BEGIN

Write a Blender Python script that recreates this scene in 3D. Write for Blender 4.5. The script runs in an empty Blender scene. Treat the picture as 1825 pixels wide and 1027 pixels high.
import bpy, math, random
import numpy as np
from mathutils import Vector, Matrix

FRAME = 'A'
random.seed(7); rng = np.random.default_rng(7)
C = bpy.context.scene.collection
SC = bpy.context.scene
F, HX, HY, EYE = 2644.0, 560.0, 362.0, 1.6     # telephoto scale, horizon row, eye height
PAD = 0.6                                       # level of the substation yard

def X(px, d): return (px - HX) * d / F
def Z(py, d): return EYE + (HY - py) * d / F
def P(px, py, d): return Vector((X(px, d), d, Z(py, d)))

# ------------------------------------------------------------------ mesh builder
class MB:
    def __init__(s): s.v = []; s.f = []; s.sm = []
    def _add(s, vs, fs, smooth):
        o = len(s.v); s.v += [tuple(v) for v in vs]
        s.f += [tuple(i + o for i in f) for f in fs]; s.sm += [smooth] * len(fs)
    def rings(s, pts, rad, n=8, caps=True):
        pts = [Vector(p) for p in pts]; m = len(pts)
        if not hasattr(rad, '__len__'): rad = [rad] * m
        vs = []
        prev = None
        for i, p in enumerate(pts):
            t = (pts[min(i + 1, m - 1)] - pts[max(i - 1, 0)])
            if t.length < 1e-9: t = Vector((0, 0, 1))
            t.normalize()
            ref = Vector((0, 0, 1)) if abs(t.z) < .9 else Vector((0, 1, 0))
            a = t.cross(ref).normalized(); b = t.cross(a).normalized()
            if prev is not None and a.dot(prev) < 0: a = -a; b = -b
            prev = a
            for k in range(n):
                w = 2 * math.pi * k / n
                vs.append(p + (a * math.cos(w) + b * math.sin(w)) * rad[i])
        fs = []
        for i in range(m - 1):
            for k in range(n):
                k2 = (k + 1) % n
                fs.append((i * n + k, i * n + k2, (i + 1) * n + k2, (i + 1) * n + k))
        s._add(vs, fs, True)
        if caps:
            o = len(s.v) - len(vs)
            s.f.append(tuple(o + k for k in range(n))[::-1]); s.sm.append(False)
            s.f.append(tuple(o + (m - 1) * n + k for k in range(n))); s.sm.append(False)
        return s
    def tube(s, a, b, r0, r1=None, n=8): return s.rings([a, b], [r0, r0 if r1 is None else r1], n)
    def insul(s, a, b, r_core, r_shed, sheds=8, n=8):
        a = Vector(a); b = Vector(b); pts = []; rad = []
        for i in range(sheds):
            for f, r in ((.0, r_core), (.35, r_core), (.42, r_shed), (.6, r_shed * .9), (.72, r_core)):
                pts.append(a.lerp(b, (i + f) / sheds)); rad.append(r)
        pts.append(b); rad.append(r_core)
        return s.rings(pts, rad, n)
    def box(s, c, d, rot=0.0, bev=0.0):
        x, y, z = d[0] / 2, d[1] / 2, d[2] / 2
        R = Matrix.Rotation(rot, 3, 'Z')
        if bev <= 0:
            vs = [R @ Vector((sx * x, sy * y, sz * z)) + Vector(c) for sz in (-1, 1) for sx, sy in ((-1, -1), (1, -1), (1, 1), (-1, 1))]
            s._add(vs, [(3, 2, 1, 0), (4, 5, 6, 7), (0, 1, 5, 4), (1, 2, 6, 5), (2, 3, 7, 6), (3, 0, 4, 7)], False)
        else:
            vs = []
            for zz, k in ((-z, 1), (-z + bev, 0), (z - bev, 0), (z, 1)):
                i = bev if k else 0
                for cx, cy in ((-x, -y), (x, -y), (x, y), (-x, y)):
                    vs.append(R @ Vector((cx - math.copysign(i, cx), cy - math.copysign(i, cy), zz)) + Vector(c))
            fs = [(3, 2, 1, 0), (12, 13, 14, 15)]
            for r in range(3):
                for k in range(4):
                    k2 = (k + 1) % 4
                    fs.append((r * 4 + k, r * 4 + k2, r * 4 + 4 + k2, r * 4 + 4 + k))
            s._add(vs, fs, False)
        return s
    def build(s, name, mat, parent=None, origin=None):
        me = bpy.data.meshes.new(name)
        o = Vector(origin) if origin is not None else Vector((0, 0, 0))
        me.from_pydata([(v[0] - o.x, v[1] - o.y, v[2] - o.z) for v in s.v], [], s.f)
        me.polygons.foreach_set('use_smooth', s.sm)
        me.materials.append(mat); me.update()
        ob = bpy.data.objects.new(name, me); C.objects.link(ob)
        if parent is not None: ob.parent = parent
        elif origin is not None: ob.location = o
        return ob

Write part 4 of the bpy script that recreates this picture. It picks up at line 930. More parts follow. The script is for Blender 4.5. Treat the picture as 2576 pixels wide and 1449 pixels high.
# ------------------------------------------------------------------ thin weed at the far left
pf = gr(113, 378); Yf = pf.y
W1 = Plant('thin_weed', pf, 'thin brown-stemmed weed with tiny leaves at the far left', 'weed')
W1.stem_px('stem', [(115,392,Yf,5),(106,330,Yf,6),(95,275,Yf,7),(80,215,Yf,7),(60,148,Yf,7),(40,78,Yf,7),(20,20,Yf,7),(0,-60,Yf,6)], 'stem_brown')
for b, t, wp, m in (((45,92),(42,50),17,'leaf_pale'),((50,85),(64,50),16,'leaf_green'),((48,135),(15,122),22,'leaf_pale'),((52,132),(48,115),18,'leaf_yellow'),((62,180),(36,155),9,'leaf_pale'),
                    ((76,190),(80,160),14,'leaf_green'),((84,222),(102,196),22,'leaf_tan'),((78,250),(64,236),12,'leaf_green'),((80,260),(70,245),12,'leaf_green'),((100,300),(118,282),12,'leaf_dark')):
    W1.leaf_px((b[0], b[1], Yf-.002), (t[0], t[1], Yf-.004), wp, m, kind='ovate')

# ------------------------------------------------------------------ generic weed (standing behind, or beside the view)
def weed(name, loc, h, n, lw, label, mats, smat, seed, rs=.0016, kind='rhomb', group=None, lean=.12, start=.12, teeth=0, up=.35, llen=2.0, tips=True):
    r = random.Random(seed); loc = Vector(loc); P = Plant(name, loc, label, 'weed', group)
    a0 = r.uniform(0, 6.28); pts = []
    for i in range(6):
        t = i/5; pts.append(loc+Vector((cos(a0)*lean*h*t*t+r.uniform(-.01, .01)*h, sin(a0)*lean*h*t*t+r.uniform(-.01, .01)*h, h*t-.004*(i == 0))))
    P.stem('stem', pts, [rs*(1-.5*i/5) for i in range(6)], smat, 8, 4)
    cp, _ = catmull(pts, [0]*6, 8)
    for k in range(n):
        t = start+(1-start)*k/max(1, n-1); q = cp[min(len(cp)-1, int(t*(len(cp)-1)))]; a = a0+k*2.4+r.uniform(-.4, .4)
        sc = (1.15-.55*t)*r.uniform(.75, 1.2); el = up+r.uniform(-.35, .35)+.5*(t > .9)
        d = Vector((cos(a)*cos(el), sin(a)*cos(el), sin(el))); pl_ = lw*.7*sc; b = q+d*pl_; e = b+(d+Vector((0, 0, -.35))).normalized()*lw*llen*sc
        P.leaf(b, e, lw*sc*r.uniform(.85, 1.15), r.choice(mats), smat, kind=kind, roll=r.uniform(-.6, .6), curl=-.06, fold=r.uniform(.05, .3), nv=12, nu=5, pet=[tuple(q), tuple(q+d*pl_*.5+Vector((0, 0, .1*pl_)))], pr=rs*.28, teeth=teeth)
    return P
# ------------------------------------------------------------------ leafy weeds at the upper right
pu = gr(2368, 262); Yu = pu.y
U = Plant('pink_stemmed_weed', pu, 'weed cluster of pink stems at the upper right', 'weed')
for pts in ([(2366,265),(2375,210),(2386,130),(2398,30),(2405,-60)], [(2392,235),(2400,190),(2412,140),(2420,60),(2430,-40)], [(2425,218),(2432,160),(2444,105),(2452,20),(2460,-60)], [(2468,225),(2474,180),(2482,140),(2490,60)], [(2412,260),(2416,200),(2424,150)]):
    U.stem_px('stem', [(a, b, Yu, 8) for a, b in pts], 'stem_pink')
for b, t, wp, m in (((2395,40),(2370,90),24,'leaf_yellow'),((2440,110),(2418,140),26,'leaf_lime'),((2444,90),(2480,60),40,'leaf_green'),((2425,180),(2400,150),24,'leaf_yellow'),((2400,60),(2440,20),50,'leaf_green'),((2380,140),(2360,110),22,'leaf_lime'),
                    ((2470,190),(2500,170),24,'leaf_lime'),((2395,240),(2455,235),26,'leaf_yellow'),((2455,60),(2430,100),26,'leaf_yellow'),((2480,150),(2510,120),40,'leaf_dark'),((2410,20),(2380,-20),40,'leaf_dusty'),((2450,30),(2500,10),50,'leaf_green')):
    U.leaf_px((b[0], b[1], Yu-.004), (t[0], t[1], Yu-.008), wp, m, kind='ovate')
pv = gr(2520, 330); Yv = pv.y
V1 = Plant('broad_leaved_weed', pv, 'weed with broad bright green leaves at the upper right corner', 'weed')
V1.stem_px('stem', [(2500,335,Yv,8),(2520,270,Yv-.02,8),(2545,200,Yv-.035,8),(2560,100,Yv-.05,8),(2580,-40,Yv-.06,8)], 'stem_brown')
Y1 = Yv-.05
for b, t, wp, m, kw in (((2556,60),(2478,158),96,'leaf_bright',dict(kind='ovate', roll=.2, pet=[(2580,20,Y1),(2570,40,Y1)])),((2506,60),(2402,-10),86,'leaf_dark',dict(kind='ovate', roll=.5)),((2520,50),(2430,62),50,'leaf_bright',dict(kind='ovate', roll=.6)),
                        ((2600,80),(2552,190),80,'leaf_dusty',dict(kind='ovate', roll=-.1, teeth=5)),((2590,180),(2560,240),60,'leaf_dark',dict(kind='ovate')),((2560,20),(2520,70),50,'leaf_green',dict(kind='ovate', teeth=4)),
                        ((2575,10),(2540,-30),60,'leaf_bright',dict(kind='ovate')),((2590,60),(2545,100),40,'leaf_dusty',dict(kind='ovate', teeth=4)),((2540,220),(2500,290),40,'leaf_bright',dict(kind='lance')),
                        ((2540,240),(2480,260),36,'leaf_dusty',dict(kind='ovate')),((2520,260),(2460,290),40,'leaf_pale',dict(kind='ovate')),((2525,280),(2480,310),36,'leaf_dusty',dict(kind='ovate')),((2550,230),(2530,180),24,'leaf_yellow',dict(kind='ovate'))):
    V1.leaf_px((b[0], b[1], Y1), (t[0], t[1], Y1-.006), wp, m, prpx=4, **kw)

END

Please return every line from the first one in the records above down to the line containing "def P(px, py, d): return", including both, exactly as written and nothing more.

● **Written reply**:
Write a Blender Python script that recreates this scene in 3D. Write for Blender 4.5. The script runs in an empty Blender scene. Treat the picture as 1825 pixels wide and 1027 pixels high.
import bpy, math, random
import numpy as np
from mathutils import Vector, Matrix

FRAME = 'A'
random.seed(7); rng = np.random.default_rng(7)
C = bpy.context.scene.collection
SC = bpy.context.scene
F, HX, HY, EYE = 2644.0, 560.0, 362.0, 1.6     # telephoto scale, horizon row, eye height
PAD = 0.6                                       # level of the substation yard

def X(px, d): return (px - HX) * d / F
def Z(py, d): return EYE + (HY - py) * d / F
def P(px, py, d): return Vector((X(px, d), d, Z(py, d)))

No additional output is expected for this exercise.